Wir sollen so in Ihm wandeln, dass wir unsere Quelle und auch unser Fundament in Ihm haben. Es geht jetzt um die inneren Beziehungen zum Herrn. Und da hatte der Apostel bei den Kolossern dieses Defizit erkannt und legt jetzt den Finger darauf. Gelehrt worden waren die Kolosser wohl durch Epaphras, denn Paulus war nie bei ihne gewesen. Sie hatten den Herrn empfangen, und jetzt sollten sie in Ihm auch wandeln. Sie sollten in Gemeinschaft mit Ihm und in Abhängigkeit von Ihm ihre Quelle der Nahrung und auch ihr Fundament, ihre Standfestigkeit, in Ihm finden.

Zuerst empfangen wir also diese wunderbare Person (Vers 6), und dann haben wir auch dieses ganze christliche Glaubensgut. Darin sollen wir befestigt werden. Und wir sollen auch nicht überströmend sein mit Kritik, sondern mit Danksagung. Es ist doch eine Gnade, wenn auch in unseren letzten Tagen noch die ganze christliche Wahrheit in den Zusammenkünften vorgestellt wird. Wir wollen darüber ein dankbares Herz haben! Erst wenn wir einmal anfangen, für diese Segnungen des christlichen Glaubensgutes wirklich zu danken, erst dann werden wir sie verstehen, genießen und darin glücklich sein. Wann haben wir das letzte Mal dafür gedankt?
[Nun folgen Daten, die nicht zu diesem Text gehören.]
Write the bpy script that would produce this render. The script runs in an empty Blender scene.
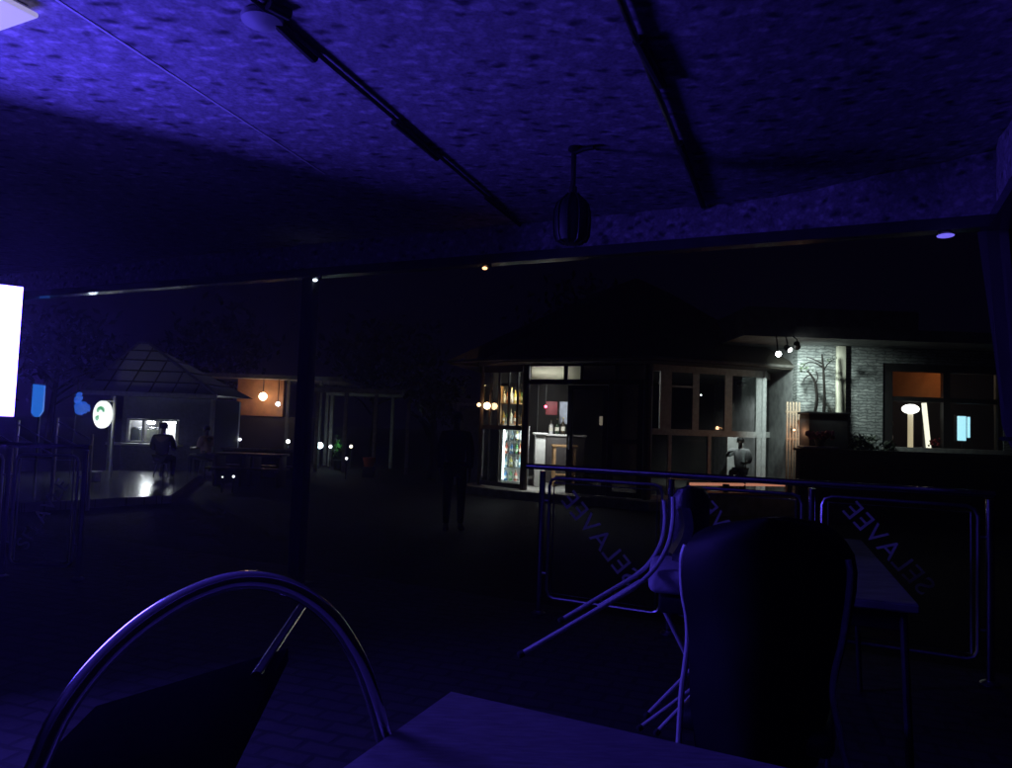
import bpy, bmesh, math, random
from mathutils import Vector, Matrix, Euler
random.seed(7)
scn = bpy.context.scene
COL = scn.collection
PI = math.pi
# ------------------------------------------------------------------ camera
FPX = 731.0; CAMZ = 1.28
PITCH = math.atan(41/731); ROLL = math.radians(2.0)
MC = Matrix.Rotation(PI/2+PITCH, 3, 'X') @ Matrix.Rotation(ROLL, 3, 'Z')
CAM = Vector((0, 0, CAMZ))
cd = bpy.data.cameras.new('camera'); cam = bpy.data.objects.new('camera', cd); COL.objects.link(cam)
cam.matrix_world = Matrix.Translation(CAM) @ MC.to_4x4()
cd.sensor_width = 36; cd.lens = 36*FPX/1012; cd.clip_start = .03; cd.clip_end = 500
scn.camera = cam

# places are measured on the ground plan: a bearing and a distance, a height, or a wall plane
def ray(px, py): return MC @ Vector(((px-506)/FPX, -(py-384)/FPX, -1))
def P(px, py, D):
    d = ray(px, py); return CAM + d*(D/d.y)
def PZ(px, py, z):
    d = ray(px, py); return CAM + d*((z-CAMZ)/d.z)
def PT(px, py, n, t):
    d = ray(px, py); return CAM + d*(t/(d.x*n[0]+d.y*n[1]))
YAW = math.radians(26)
U = Vector((math.cos(YAW), -math.sin(YAW), 0)); N = Vector((math.sin(YAW), math.cos(YAW), 0)); Z = Vector((0, 0, 1))
def L(s, t, z): return U*s + N*t + Z*z                # the terrace's own axes
def SZ(px, py, t):
    q = PT(px, py, (N.x, N.y), t); return q.dot(U), q.z
GZ = -.35                                             # courtyard level, below the raised deck

# ------------------------------------------------------------------ materials
MATS = {}
def mat(name, col, rough=.6, metal=0, var=.25, scale=12, bump=0, spec=.5, coat=0, stretch=(1, 1, 1)):
    if name in MATS: return MATS[name]
    m = bpy.data.materials.new(name); m.use_nodes = True; nt = m.node_tree; b = nt.nodes['Principled BSDF']
    tc = nt.nodes.new('ShaderNodeTexCoord'); mp = nt.nodes.new('ShaderNodeMapping'); mp.inputs['Scale'].default_value = stretch
    nz = nt.nodes.new('ShaderNodeTexNoise'); nz.inputs['Scale'].default_value = scale; nz.inputs['Detail'].default_value = 6
    nt.links.new(tc.outputs['Object'], mp.inputs[0]); nt.links.new(mp.outputs[0], nz.inputs['Vector'])
    cr = nt.nodes.new('ShaderNodeValToRGB')
    cr.color_ramp.elements[0].position = .3; cr.color_ramp.elements[1].position = .7
    cr.color_ramp.elements[0].color = (*[c*(1-var) for c in col], 1); cr.color_ramp.elements[1].color = (*[min(1, c*(1+var*.6)) for c in col], 1)
    nt.links.new(nz.outputs['Fac'], cr.inputs[0]); nt.links.new(cr.outputs[0], b.inputs['Base Color'])
    mr = nt.nodes.new('ShaderNodeMapRange'); mr.inputs[3].default_value = max(0.02, rough*.8); mr.inputs[4].default_value = min(1, rough*1.25)
    nt.links.new(nz.outputs['Fac'], mr.inputs[0]); nt.links.new(mr.outputs[0], b.inputs['Roughness'])
    b.inputs['Metallic'].default_value = metal; b.inputs['Specular IOR Level'].default_value = spec; b.inputs['Coat Weight'].default_value = coat
    if bump:
        bp = nt.nodes.new('ShaderNodeBump'); bp.inputs['Strength'].default_value = bump; bp.inputs['Distance'].default_value = .01
        nt.links.new(nz.outputs['Fac'], bp.inputs['Height']); nt.links.new(bp.outputs[0], b.inputs['Normal'])
    MATS[name] = m; return m
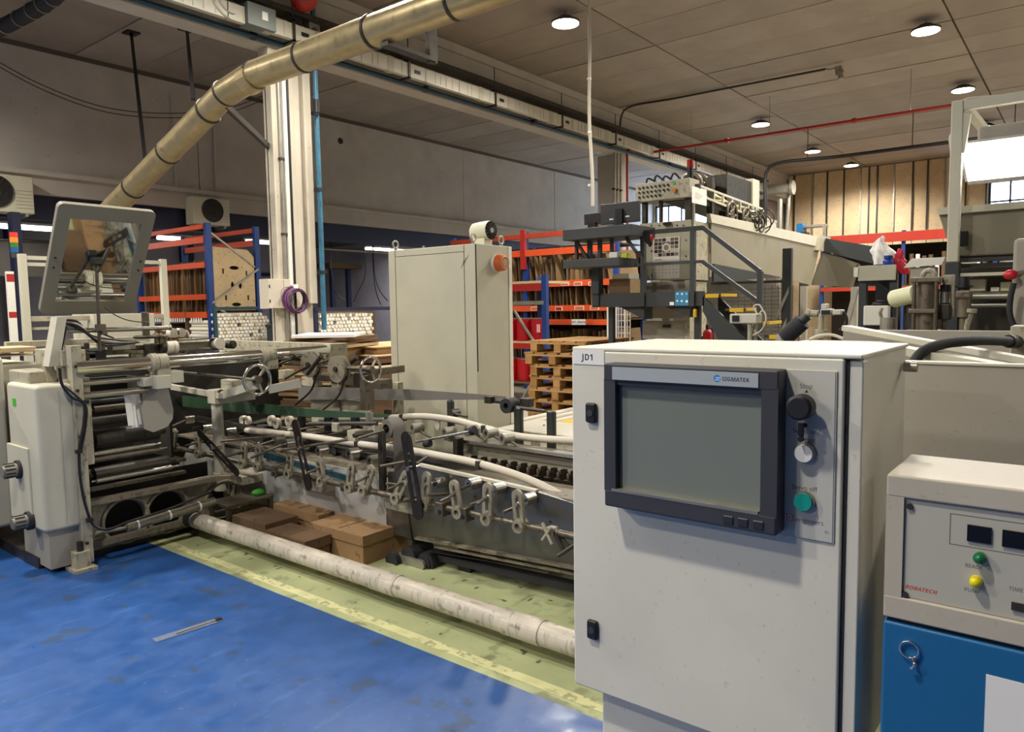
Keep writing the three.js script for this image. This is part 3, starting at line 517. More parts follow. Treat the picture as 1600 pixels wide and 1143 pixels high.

„Gebt acht, dass nicht jemand da sei, der euch als Beute wegführt durch die Philosophie und durch eitlen Betrug, nach der Überlieferung der Menschen, nach den Elementen der Welt, und nicht nach Christus“ (Vers 8)

Und wir müssen Acht geben. Philosophie ist das Erforschen dessen, was Gott ist, wer der Mensch ist und was der Sinn des Lebens ist. Es ist dem Menschen einfach nicht gegeben, diese Dinge zu erforschen. Wir wissen nur, wer Gott ist, durch das, was Er von sich offenbart. Und wir wissen, was der Mensch ist, durch das, was Gott von ihm offenbart. Er sagt nicht, dass in jedem Menschen ein guter Kern ist. Er sagt: „Verderbt und voll Gewalttat“. Und Gott sagt uns auch, was der Sinn des Lebens ist: die Annahme des Herrn Jesus im Glauben.

Und diese Überlieferungen, die mehr die jüdische Seite dieser beiden Gefahren sind, sind in Teilen wohl von Gott gegeben worden, aber es sind ihnen menschliche Gedanken hinzugefügt worden. Die Philosophie und die Überlieferung der Menschen scheinen ein wenig ineinanderzugreifen. Sie sind nach den Elementen der Welt und nicht nach Christus – sie passen nicht zu Christus.

Und dann stellt er ihnen diese wunderbaren zwei Tatsachen entgegen. Zunächst, dass in Ihm die ganze Fülle der Gottheit leibhaftig wohnt. In diesem wunderbaren, vollkommenen Menschen ist die völlige Darstellung der Gedanken Gottes vor uns. Und zweitens, dass wir vollendet sind in Ihm, d.h. dass wir eine vollkommene Stellung vor Gott haben. Der ersten wie der zweiten Tatsache kann durch Philosophie und durch Überlieferung nichts hinzugefügt werden. Es zerstört nur. In dem Herrn Jesus haben wir die ganze Darstellung der Gedanken Gottes, und wir sind in Ihm in einer vollkommenen Stellung vor Gott. Dem kann nichts hinzugefügt werden!